How Not to Manage Knowledge Workers
In his latest online column for Time magazine, Drucker Institute Executive Director Rick Wartzman writes about a class-action lawsuit in which 64,000 workers are suing Google, Apple and other tech companies for allegedly colluding to suppress wages by agreeing not to recruit each other’s employees.
“It will be up to a federal court jury in San Jose, Calif., to decide whether the tech giants violated antitrust law—though the current betting is that a pre-trial settlement is likely,” Wartzman writes. “What is already clear is that they violated [Peter] Drucker.”
Indeed, Drucker believed that “one of the hallmarks of the knowledge age . . . was the ability of software engineers and other specialists to shift fluidly among different employers,” Wartzman explains.
In restricting recruiting practices, he adds, some of the country’s leading tech executives have “revealed something rather remarkable about themselves: They’re just as intent on exercising power over their workers as the old-line corporate dinosaurs that Silicon Valley tends to look down upon.”

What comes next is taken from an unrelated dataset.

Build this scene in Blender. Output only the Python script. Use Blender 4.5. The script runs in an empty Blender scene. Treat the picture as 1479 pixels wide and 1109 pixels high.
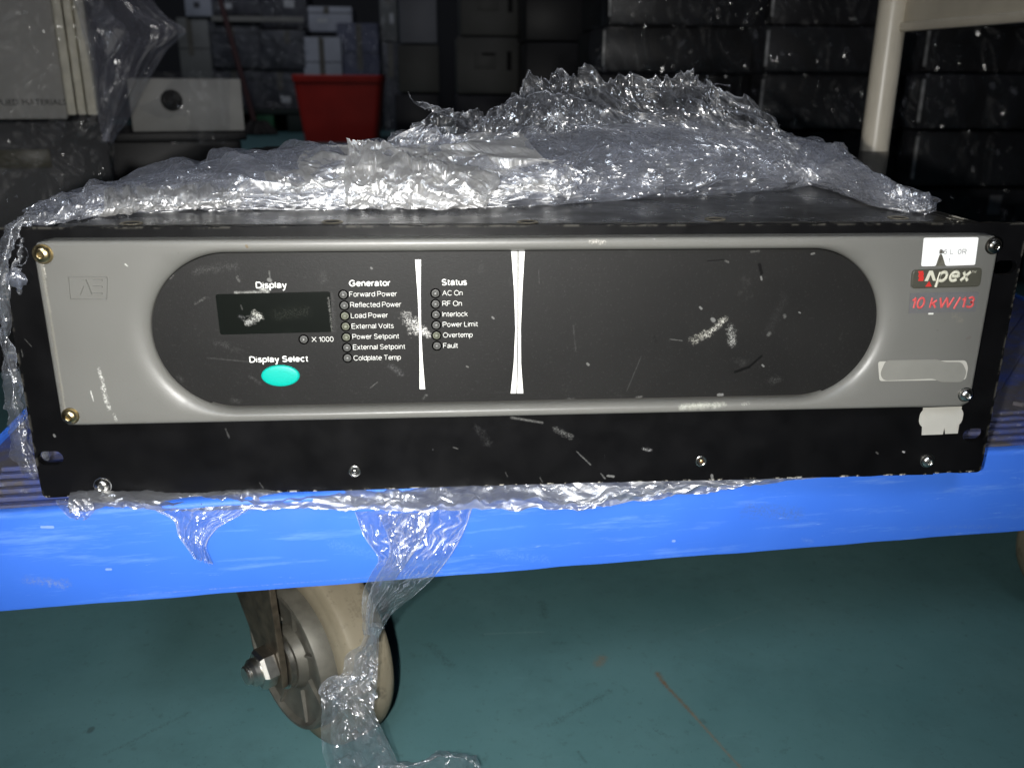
import bpy, bmesh, math, random
import numpy as np
from mathutils import Matrix, Vector

SC = bpy.context.scene
COL = SC.collection
RNG = np.random.default_rng(7)

# ------------------------------------------------------------------ camera (all working units mm)
CAM = np.array([-44.666, -417.149, 197.879])
TILT, YAW, ROLL, FPX = 0.32982, 0.08271, 0.00824, 1298.32
CX, CY, PW = 739.5, 554.5, 1479.0
FWD = np.array([math.sin(YAW) * math.cos(TILT), math.cos(YAW) * math.cos(TILT), -math.sin(TILT)])
_r = np.array([math.cos(YAW), -math.sin(YAW), 0.0])
_u = np.cross(_r, FWD)
RGT = math.cos(ROLL) * _r + math.sin(ROLL) * _u
UPV = -math.sin(ROLL) * _r + math.cos(ROLL) * _u

cd = bpy.data.cameras.new('camera')
cam = bpy.data.objects.new('camera', cd)
COL.objects.link(cam)
m = Matrix.Identity(4)
for i in range(3):
    m[i][0], m[i][1], m[i][2], m[i][3] = RGT[i], UPV[i], -FWD[i], CAM[i] / 1000
cam.matrix_world = m
cd.sensor_fit = 'HORIZONTAL'
cd.sensor_width = 36.0
cd.lens = FPX / PW * 36.0
cd.clip_start, cd.clip_end = 0.01, 100
cd.dof.use_dof = True
cd.dof.focus_distance = 0.46
cd.dof.aperture_fstop = 12.5
SC.camera = cam

# ------------------------------------------------------------------ world, lamps, exposure
W = bpy.data.worlds.new('World')
SC.world = W
W.use_nodes = True
W.node_tree.nodes['Background'].inputs[0].default_value = (0.55, 0.6, 0.8, 1)
W.node_tree.nodes['Background'].inputs[1].default_value = 0.010


def lamp(name, kind, loc, power, color=(1, 1, 1), aim=None, **kw):
    l = bpy.data.lights.new(name, kind)
    l.energy, l.color = power, color
    for k, v in kw.items():
        setattr(l, k, v)
    o = bpy.data.objects.new(name, l)
    COL.objects.link(o)
    o.location = loc
    if aim is not None:
        o.rotation_euler = (Vector(aim) - Vector(loc)).to_track_quat('-Z', 'Y').to_euler()
    return o


_fl = CAM - 26 * RGT - 12 * UPV
_aim = _fl + 1000 * (FWD + 0.0 * RGT + 0.02 * UPV)
lamp('phone_flash', 'SPOT', _fl / 1000, 18.0, (1.0, 0.985, 0.95), aim=_aim / 1000,
     spot_size=math.radians(102), spot_blend=1.0, shadow_soft_size=0.0035)
lamp('ceiling_lamp', 'AREA', (-1.6, 4.6, 2.6), 19.0, (0.82, 0.88, 1.0), aim=(-1.2, 7.2, 0.0), size=1.6)
lamp('ceiling_lamp', 'AREA', (0.6, 0.6, 2.9), 3.5, (0.85, 0.88, 1.0), aim=(0.6, 2.6, -0.2), size=1.4)

lamp('ceiling_lamp', 'AREA', (-0.3, -2.4, 2.2), 1.5, (0.80, 0.88, 1.0), aim=(0.0, 0.05, -0.22), size=0.9, spread=math.radians(30))  # unseen lamp behind the camera, beam narrowed to the floor under the trolley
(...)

The organization “must never be permitted the dangerous delusion that it has a claim to the loyalty or allegiance of the individual—other than what it can earn by enabling him to be productive and responsible,” Drucker wrote. A company “must never be allowed to consider its relationship to the individual member as an indissoluble union; it must treat it as existing only for a specific purpose and therefore revocable.”